The C++0x effort are trying to address what many experienced people see as the key problems for the C++ community. It is trying to address them responsibly, with very few resources (i.e. people, money, and time), and in a timely manner. Doing all three is *hard*. See my papers on the direction of C++ (on my publications page:
http://www.research.att.com/~bs/papers.html).
It is now pretty certain that C++0x will
(1) address the serious issues about machine model raised by modern hardware - the standard will address these issues exactly so that "the average programmer" will not have to understand these issues - the language will (at the user level) present a reasonable model of the machine.

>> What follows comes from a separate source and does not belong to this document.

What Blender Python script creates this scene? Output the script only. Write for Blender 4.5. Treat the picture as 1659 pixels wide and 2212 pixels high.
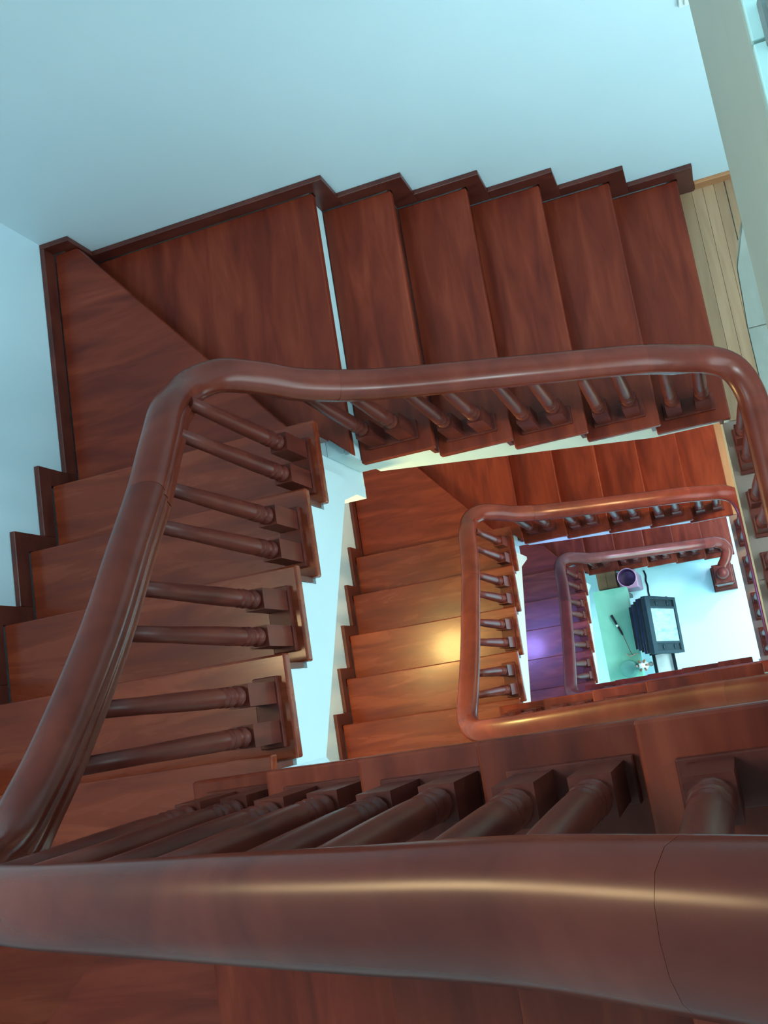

(2) provide a reasonably simple, portable, and conventional model of threading. It may provide "futures" as a mechanism to save many users from explicit locking. I wish it would also provide some form of message queues, but that is almost certainly not going to happen in this time frame. The committee uses Technical Reports (TRs) to address issues beyong the C++0x timeframe. Threading is a pretty awful way of dealing with concurrency, but it is so widely used that C++0x must address the issue. Purely library-based approaches can't handle real concurrency (e.g., as presented by multi-cores), so there will be some code language support (e.g. for thread local storage and initialization).
(3) Programmer-controlled garbage collection, as first suggested by me in 1994 or so, primarily based on the work on Hans Boehm (available open source and and used industrially with C++ for about 15 years now). If you don't like it, you turn it off (actually, the default is "off", so it's more correct to say "if you want it, you turn it on").
(4) Lots more. More than I can mention here - again see my publications page, "WG21", and my C++ page.
-- Bjarne Stroustrup:
http://www.research.att.com/~bsPS. Try to read Eric's article (again) and other articles. See what's actually written and proposed, rather than just imagining. And please do remember that you couldn't possible get all you could wish for.